Regional Assemblies at last

EDITORIAL 21 Jan 2019
Regional Assemblies at last

It is worth the pains to appreciate the move taken by the head of state to announce that regional elections shall be conducted within this election year. The decision may be described in some quarters as belated. We, however, wish to believe that it will remove some heat from the expectations of some Cameroonians.
The truth remains, however, that government had all along displayed its overt reluctance to respect the spirit of the 1996 constitution, which provided for a decentralised system of government on the premise of ten autonomous regions. It might not have been the best option, but it soothed some aggrieved minds.
It is worth noting that if the political situation in the country today has had to transform into a crisis, in which blood has had to be shed, it is more so for the fact that the regime failed once more, as has always been the case, to respect provisions of the constitution. We stand to be corrected that, to ignore a vital constitutional provision for more than twenty years is being dishonest and even unpatriotic on the part of the regime.
There is every possibility that this Ten Autonomous Region provision could have served as a middle course, as well as a new experiment in our body politics. All what can be deduced from this glaring dragging of feet is that, even this “Ten Region provision” of the 1996 constitution did not land well on the thinking of those presently running this country.
Today, and even in the farthest future, history will continue to remind us that this country had once been entangled in a political crisis in the early 90s, a crisis which developed into a stalemate, producing on its way, violent street protests reinforced by a strange experience of “Ghost Towns’’ never before known in the history of Cameroon. It should also be recalled that these country-wide street protests and “Ghost Towns” organised by a grouping of very vibrant opposition parties at the time, was calling for the incumbent president Biya to step down, following allegations by the opposition that the results of the presidential elections had been manipulated upon in favour of Mr. Biya.
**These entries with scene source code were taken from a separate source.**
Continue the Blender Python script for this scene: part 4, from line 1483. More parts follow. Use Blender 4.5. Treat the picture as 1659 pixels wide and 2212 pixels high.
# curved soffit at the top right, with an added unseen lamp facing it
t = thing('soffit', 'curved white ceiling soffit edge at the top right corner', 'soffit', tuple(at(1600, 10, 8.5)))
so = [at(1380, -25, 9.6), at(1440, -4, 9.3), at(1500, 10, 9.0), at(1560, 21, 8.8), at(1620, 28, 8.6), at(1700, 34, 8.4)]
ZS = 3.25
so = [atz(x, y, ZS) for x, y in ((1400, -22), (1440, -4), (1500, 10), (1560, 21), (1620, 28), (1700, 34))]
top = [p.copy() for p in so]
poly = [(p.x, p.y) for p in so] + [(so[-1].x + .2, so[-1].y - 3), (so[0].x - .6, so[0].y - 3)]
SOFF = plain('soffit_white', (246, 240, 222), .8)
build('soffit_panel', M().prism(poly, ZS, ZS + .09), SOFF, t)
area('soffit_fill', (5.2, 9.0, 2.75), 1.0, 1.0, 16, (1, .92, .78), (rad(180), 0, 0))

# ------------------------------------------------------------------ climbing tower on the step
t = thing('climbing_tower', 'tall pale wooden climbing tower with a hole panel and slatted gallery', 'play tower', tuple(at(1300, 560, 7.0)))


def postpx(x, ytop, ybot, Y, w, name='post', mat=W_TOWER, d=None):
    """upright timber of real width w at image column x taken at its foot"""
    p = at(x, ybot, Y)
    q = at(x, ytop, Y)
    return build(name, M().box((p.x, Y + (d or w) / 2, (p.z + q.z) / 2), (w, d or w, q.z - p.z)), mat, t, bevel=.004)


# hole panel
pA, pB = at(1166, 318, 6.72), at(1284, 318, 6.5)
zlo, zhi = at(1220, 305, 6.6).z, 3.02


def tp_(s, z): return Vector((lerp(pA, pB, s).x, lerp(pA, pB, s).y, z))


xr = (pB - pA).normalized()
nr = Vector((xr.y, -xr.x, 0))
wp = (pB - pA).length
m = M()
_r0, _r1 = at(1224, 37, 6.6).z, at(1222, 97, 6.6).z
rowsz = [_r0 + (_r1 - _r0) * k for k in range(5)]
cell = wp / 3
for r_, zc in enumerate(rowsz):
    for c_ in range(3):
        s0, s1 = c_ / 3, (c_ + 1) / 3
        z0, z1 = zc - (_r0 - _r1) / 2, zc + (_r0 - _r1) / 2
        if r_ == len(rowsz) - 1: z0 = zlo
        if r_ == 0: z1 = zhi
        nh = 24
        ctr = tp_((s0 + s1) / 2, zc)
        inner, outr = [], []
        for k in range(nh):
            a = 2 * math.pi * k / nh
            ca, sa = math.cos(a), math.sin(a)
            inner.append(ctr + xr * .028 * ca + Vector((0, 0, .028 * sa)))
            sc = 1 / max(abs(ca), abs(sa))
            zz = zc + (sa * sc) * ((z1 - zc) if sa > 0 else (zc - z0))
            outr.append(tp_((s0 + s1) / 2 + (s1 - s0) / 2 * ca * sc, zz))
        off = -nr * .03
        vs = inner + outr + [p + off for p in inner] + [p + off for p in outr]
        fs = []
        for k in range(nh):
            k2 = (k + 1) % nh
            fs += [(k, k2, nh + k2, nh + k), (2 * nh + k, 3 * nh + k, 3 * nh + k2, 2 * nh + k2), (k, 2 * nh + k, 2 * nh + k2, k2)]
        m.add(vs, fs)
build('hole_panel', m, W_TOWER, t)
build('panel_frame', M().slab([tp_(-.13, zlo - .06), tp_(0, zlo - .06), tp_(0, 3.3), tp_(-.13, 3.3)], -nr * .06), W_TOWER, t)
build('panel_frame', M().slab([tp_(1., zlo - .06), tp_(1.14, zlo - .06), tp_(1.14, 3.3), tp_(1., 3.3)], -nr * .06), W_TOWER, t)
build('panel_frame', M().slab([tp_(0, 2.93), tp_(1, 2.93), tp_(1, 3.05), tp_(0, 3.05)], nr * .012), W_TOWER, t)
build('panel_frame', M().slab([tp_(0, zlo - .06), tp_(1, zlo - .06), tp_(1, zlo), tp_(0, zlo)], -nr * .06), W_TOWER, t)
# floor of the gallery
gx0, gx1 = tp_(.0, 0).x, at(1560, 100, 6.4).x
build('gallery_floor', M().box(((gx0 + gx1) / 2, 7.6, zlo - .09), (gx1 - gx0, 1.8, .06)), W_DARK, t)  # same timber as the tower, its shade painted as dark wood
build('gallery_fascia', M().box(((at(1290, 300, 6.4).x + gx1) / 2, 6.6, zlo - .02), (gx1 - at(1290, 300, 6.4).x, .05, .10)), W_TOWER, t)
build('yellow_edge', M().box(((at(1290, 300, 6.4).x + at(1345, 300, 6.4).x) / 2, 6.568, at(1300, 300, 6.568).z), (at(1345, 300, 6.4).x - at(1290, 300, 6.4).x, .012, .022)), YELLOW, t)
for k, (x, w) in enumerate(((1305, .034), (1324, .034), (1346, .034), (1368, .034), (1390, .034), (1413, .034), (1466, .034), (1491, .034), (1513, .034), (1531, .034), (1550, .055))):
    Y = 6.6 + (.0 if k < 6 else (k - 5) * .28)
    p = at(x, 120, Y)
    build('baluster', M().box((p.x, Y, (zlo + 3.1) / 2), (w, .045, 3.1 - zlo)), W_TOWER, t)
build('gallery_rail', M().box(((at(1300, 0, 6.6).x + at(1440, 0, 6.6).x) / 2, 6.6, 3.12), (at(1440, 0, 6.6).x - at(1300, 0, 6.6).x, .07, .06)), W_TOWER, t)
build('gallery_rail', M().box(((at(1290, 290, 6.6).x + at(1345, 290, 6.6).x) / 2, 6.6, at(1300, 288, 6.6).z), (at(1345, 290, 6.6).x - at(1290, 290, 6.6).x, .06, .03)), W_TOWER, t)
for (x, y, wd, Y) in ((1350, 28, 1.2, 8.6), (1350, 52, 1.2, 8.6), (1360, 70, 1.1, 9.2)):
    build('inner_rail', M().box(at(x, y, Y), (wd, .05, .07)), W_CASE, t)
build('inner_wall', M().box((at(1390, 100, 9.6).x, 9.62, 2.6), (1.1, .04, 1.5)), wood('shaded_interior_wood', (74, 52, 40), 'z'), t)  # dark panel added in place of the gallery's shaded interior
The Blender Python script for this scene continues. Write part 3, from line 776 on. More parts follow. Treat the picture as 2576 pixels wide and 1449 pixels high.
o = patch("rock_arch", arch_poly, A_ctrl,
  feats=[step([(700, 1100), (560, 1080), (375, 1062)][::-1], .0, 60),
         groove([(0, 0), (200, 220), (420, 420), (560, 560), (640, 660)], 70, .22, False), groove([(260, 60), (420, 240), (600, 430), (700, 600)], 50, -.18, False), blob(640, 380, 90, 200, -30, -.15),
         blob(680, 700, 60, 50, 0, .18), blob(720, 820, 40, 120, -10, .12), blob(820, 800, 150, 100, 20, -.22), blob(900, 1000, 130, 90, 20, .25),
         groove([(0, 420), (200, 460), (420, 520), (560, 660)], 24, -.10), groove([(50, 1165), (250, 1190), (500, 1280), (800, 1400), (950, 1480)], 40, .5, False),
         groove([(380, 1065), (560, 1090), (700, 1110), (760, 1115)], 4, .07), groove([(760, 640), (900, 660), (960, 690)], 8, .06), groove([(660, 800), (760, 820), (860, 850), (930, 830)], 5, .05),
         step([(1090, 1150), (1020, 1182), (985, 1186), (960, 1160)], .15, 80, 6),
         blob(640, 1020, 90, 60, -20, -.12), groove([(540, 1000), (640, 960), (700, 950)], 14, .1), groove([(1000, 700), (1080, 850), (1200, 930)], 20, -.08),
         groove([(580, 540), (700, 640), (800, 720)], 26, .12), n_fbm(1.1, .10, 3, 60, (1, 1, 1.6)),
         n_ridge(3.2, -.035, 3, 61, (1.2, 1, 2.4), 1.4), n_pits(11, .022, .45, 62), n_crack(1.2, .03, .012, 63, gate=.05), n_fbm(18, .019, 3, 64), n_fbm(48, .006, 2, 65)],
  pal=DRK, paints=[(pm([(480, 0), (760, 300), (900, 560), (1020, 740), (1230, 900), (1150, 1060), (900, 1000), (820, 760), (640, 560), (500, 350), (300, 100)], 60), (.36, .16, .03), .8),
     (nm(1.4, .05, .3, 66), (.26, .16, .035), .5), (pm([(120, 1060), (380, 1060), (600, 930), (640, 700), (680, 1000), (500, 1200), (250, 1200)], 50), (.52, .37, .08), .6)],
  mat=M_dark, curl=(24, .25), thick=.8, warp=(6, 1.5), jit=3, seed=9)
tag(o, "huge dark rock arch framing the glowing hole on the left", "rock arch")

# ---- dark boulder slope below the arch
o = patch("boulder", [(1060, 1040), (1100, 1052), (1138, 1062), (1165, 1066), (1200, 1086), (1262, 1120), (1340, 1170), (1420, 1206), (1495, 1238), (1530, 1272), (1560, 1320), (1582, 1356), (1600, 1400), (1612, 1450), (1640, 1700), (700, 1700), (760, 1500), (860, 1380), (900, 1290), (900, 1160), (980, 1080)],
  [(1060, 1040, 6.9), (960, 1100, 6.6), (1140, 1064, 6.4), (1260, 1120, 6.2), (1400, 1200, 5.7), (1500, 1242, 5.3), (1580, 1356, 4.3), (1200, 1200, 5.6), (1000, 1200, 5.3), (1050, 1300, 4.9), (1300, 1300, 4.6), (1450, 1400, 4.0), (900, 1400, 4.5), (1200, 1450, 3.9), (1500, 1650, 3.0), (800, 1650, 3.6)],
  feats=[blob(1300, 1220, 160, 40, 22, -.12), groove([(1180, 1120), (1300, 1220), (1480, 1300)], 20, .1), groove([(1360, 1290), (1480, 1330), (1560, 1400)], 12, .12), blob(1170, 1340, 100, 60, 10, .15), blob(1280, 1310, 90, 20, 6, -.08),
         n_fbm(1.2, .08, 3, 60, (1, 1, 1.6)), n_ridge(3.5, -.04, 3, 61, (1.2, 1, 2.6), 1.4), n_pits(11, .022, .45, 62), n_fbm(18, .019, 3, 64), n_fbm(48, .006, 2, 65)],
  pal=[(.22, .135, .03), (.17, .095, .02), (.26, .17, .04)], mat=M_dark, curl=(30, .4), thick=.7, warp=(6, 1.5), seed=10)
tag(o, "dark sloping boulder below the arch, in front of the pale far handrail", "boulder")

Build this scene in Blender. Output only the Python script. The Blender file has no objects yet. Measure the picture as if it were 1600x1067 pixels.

This wave of civil disobedience almost brought the Biya regime on its knees. The country was heading towards a dramatic show-down that would cost much more than could be imagined. At the background of all this tension, was the Anglophone endurance of what they loudly described as their marginalisation. Something needed to be done. It required that people had to sit and make a breakthrough out of this stalemate and save the country from a likely blood bath. For the sake of history, and to be fare to the man, Mr. Biya, he accepted a recommendation to summon what became known as the historic “Tripartite Talks”, an all inclusive dialoguing gathering which produced among other recommendations, the decentralisation of a highly centralised state. It should be recalled that the Anglophone case which emphasized a return to the federal structure was among the options of the recommendation. It was therefore the Tripartite Talks that paved the way for the Joseph Owona Constitution Review Commission.
Unfortunately, however, for the Anglophones their proposal for a return to the federal system was systematically dropped. In effect the option of Ten-Autonomous Regions was upheld. We would want to believe that if after this constitution was adopted, and the Anglophones had to wait for twenty years for them to openly agitate, it was because it was an improvement on the obnoxious super-imposed centralized state structure. The question to ask now is: Why did the head of state drag his feet to wait until things had to go off-hand.?
If the head of state found the Tripartite Forum as an appropriate forum to dialogue for a lasting solution at the time, why has it become unreasonable today for him to see the necessity for a similar gathering for a dialogue? While we welcome his latest move to hold regional elections, we still believe that he is again putting the cart before the horse. There is still need for dialogue. We should accept the truth that the last elections were not the best, with a reasonable population of voters still in the bushes or on exile. Let reason prevail.